Mar 24, 2022 - Sale 2598

Sale 2598 - Lot 258

Price Realized: $ 40,000
?Final Price Realized includes Buyer’s Premium added to Hammer Price
Estimate: $ 4,000 - $ 6,000
(ENTERTAINMENT--MUSIC.) Scott Joplin. Treemonisha: Opera in Three Acts. 230 pages. Large 4to, original cloth-backed printed wrappers, moderate wear and soiling; minimal dampstaining in margins, a bit musty; gift inscription on inner wrapper "To Etta Moten from Mrs. Scott Joplin, June 18, 1939." New York: Scott Joplin, [1911]

Additional Details

An ambitious and long-forgotten composition by one of America's first great Black composers. An opera set on a post-Reconstruction Arkansas plantation, it incorporates ballet, arias, and other classical forms in addition to the ragtime which Joplin was best known for.
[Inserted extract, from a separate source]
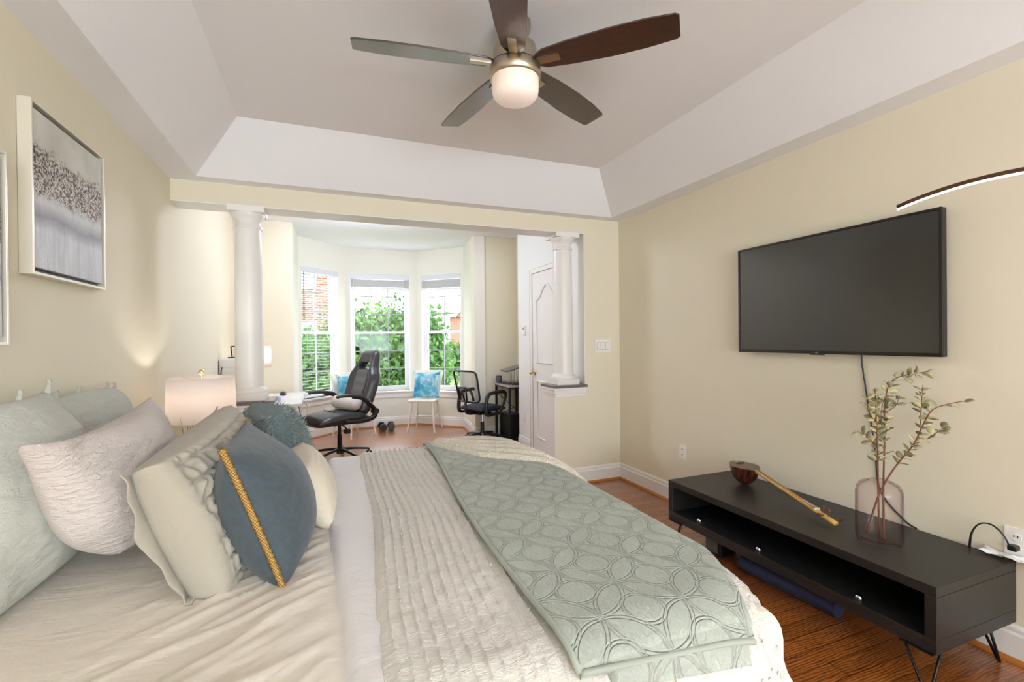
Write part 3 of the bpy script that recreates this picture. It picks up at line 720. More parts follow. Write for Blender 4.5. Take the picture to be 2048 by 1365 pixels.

It tells the story of a young woman struggling to free her community from ignorance and superstition.

Joplin self-published this score in 1911, but was never able to mount a full production, just a disastrous 1915 read-through, and a performance of one ballet by a school group. With his death in 1917, the work fell into near-total obscurity. During a ragtime revival in the 1970s, the score was rediscovered. The first full performance was not until 1972, long after Joplin's death; modern dance master Katherine Dunham was the director. It has been staged several times since, to glowing reviews.

This copy was a personal gift from Joplin's widow Lottie Stokes Joplin (circa 1875-1953), who remained in New York after his death. It was given to Etta Moten Barnett (1901-2004), an established singer and actress who had performed at the White House.

Only one other copy of this original score has been traced at auction, which sold at Swann on 15 February 2001, lot 290.